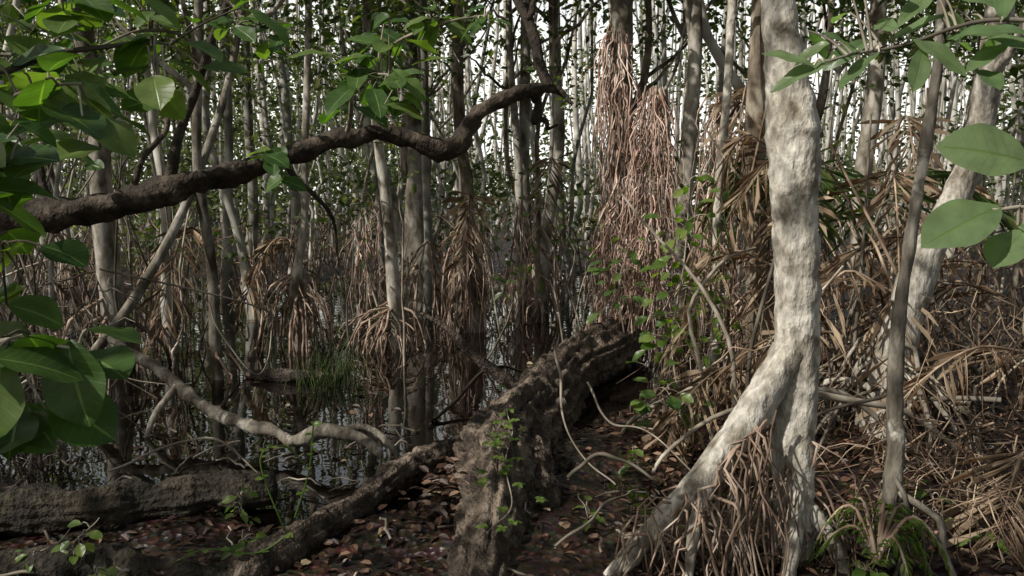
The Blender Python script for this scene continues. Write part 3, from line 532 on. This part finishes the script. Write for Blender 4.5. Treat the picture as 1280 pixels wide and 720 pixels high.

◇ ◇ ◇ ◇ ◇ ◇ ◇

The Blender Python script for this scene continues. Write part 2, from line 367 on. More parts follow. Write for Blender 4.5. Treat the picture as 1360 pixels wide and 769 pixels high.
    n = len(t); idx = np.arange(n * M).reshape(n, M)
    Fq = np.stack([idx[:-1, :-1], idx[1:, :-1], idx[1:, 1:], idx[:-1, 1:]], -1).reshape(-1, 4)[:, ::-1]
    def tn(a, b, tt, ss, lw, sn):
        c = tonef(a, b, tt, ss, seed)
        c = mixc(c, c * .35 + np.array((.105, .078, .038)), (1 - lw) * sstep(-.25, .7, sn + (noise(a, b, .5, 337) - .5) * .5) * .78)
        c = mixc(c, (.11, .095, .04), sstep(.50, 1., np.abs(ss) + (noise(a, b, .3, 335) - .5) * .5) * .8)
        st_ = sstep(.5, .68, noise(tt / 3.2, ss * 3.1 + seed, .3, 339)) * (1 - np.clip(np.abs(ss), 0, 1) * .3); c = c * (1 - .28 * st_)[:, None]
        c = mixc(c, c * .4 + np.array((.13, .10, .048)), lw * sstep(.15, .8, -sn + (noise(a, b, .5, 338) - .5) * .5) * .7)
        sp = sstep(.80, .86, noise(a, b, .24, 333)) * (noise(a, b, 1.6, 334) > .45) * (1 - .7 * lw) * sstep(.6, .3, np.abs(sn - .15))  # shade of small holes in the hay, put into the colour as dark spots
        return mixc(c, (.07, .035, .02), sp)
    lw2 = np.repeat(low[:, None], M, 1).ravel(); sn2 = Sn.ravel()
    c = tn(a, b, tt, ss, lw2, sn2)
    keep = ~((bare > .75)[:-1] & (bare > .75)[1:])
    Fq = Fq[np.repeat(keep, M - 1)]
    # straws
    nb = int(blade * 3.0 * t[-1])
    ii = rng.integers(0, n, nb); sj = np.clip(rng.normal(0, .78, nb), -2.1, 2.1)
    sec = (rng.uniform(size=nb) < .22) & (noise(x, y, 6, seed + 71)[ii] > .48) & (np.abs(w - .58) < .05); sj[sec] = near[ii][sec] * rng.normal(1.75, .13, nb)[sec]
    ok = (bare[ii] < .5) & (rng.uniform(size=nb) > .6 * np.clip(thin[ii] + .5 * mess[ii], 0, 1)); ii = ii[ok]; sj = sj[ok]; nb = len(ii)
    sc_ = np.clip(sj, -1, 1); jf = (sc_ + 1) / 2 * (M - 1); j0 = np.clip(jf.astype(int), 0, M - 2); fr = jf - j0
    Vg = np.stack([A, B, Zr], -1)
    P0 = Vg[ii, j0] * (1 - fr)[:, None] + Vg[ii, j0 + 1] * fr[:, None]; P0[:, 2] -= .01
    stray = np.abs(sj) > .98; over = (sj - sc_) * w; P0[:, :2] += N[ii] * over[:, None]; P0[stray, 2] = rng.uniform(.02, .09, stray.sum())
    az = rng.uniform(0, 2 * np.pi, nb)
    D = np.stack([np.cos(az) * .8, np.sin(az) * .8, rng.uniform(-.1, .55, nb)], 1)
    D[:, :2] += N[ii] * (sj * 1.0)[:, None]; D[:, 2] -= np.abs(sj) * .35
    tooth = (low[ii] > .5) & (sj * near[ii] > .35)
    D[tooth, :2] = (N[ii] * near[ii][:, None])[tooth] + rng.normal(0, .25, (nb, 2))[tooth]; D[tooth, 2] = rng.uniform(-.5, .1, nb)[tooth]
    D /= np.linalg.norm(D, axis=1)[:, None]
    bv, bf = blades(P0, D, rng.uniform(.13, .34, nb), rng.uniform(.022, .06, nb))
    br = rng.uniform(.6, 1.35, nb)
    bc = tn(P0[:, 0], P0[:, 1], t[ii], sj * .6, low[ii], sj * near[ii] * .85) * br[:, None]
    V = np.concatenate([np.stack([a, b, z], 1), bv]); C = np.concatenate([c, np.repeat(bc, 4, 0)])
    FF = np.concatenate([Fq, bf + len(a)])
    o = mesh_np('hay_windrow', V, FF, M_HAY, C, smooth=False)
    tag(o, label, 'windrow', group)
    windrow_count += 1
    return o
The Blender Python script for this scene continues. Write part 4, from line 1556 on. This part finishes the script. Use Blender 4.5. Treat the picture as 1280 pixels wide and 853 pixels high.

◇ ◇ ◇ ◇ ◇ ◇ ◇

Stated task
Take the line containing "c = mixc(c, c * .35" and the line containing "lw2 = np.repeat(low[:, None], M, 1).ravel();". Write out both and all lines between, exactly, and nothing more.

Task result
        c = mixc(c, c * .35 + np.array((.105, .078, .038)), (1 - lw) * sstep(-.25, .7, sn + (noise(a, b, .5, 337) - .5) * .5) * .78)
        c = mixc(c, (.11, .095, .04), sstep(.50, 1., np.abs(ss) + (noise(a, b, .3, 335) - .5) * .5) * .8)
        st_ = sstep(.5, .68, noise(tt / 3.2, ss * 3.1 + seed, .3, 339)) * (1 - np.clip(np.abs(ss), 0, 1) * .3); c = c * (1 - .28 * st_)[:, None]
        c = mixc(c, c * .4 + np.array((.13, .10, .048)), lw * sstep(.15, .8, -sn + (noise(a, b, .5, 338) - .5) * .5) * .7)
        sp = sstep(.80, .86, noise(a, b, .24, 333)) * (noise(a, b, 1.6, 334) > .45) * (1 - .7 * lw) * sstep(.6, .3, np.abs(sn - .15))  # shade of small holes in the hay, put into the colour as dark spots
        return mixc(c, (.07, .035, .02), sp)
    lw2 = np.repeat(low[:, None], M, 1).ravel(); sn2 = Sn.ravel()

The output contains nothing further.